The standard tasting menu is a bargain at £55 for five courses of loveliness, but really you need to be coming on a Tuesday for ‘Test Kitchen Tuesdays’ whereby around six dishes are blind tested on us willing guinea pigs for the non-princely sum of £28. Here, dishes are super seasonal and the kitchen takes advantage of the fact they have free reign to play about with flavours, ingredients and techniques. Fabulous.

Craft London, Peninsula Square, Greenwich Peninsula SE10 0SQ

Booma

Booma

Small British plates and matching wine flights not your thing? Firstly, why not? Secondly, that’s ok because here is Booma – another Brixton based gem – with a menu of really good Indian food paired with craft beers. And the best bit? Four courses are a measly £19.95 and that includes the booze; we’re impressed.

Start with poppadoms before moving on to achari paneer tikka, tandoori machhi, tulsi seekh kebab and a duck kathi roll, all paired with drinks like Camden Gentleman’s Wit. The vegetarian menu sounds equally great and has been expertly matched with a whole other menu of ales too.

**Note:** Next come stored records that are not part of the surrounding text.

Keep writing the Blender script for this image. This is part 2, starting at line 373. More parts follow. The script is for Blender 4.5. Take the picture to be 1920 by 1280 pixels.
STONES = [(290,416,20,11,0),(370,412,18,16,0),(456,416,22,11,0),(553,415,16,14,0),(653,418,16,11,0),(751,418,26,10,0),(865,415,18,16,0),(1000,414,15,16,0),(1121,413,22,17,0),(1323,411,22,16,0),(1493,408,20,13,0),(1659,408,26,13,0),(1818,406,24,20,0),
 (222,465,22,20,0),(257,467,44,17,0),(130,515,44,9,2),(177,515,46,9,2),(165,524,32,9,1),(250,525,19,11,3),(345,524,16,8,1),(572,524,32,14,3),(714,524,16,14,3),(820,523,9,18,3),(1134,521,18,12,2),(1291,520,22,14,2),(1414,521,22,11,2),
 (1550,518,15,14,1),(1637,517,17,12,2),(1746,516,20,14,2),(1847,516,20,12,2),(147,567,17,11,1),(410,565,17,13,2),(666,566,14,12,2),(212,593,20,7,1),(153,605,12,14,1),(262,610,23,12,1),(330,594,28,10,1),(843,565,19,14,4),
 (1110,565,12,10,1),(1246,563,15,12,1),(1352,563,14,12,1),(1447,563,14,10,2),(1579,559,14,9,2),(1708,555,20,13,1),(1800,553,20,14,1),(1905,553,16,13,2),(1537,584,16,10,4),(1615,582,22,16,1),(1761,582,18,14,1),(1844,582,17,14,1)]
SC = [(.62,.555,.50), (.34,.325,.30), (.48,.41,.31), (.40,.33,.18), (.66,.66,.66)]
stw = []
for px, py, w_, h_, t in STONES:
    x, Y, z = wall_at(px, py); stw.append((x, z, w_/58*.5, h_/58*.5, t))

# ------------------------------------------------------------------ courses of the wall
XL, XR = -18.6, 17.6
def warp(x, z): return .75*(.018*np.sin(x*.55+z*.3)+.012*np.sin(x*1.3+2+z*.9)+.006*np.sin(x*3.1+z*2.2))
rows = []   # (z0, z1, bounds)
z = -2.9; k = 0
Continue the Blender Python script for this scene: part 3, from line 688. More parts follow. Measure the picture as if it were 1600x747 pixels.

Booma, 244 Brixton Road, SW9 6AH

Pidgin

Pidgin

Over in Hackney, the clever clogs at Pidgin are serving up a four-course taster (plus snacks and petit fours) for £45 before any wine gets involved. The menu changes weekly and the pride themselves on never repeating a dish – which is actually almost a shame if you have loved something there.

Food is the ubiquitous modern British style but we detect a few Asian accents too. This week the menu is the intriguing sounding beetroot with stracciatella, cumin and chocolate, then turbot with what they’re calling English green curry sauce, cucumber, jersey royals, coconut milk and cider vinegar. Pedestrian, safe cooking this is not and we love them all the more for it.

Pidgin, 52 Wilton Way, E8 1BG

Tomato salad at Picture

Picture

Picture opened last year to massive acclaim, which was a surprise to precisely nobody considering the guys behind it are ex-Arbutus (how we loved it there). They position themselves as a neighbourhood restaurant, but considering those neighbourhoods have W1 postcodes, things are rather smarter than popping out to your local brasserie. Both restaurants (Marylebone and Fitzrovia) offer a generous six courses for £45 and the dishes change to reflect the seasons, as you’d hope.

Currently you can try things like asparagus, pea and wild garlic veloute and hake brandade, brown shrimps, parsley cromesqui and sea purslane but of course, these will soon make way for altogether more summery ingredients. Some of our most in-the-know friends count this as one of the best value – and most impressive – tasting menus in town, so it’s definitely worth a punt.

Picture Fitzrovia, 110 Great Portland Street, W1W 6PQ
Picture Marylebone, 19 New Cavendish Street, W1G 9TZ

Anglo

Anglo

This is the one that gets our number one vote – and hard earned cash. Anglo opened last summer in a quiet street in Farringdon and quietly started serving a fixed menu of seven courses plus snacks for £45. We went, we loved it and then Grace Dent likened it to Noma and everyone else went and realised it too.

The cooking is assured and accomplished (patron Mark Jarvis started in Le Manoir aux Quat’Saisons when he was 16 and head chef Jack Cashmore is ex-Sat Bains, so that explains it) and things like the cheese and onion on malt loaf started gaining star status. We loved everything from the yeasted butter to the adventurous combinations like dill with yoghurt and lemon pudding. Dishes change frequently but remain simple, refined and pretty darn special whatever the weather.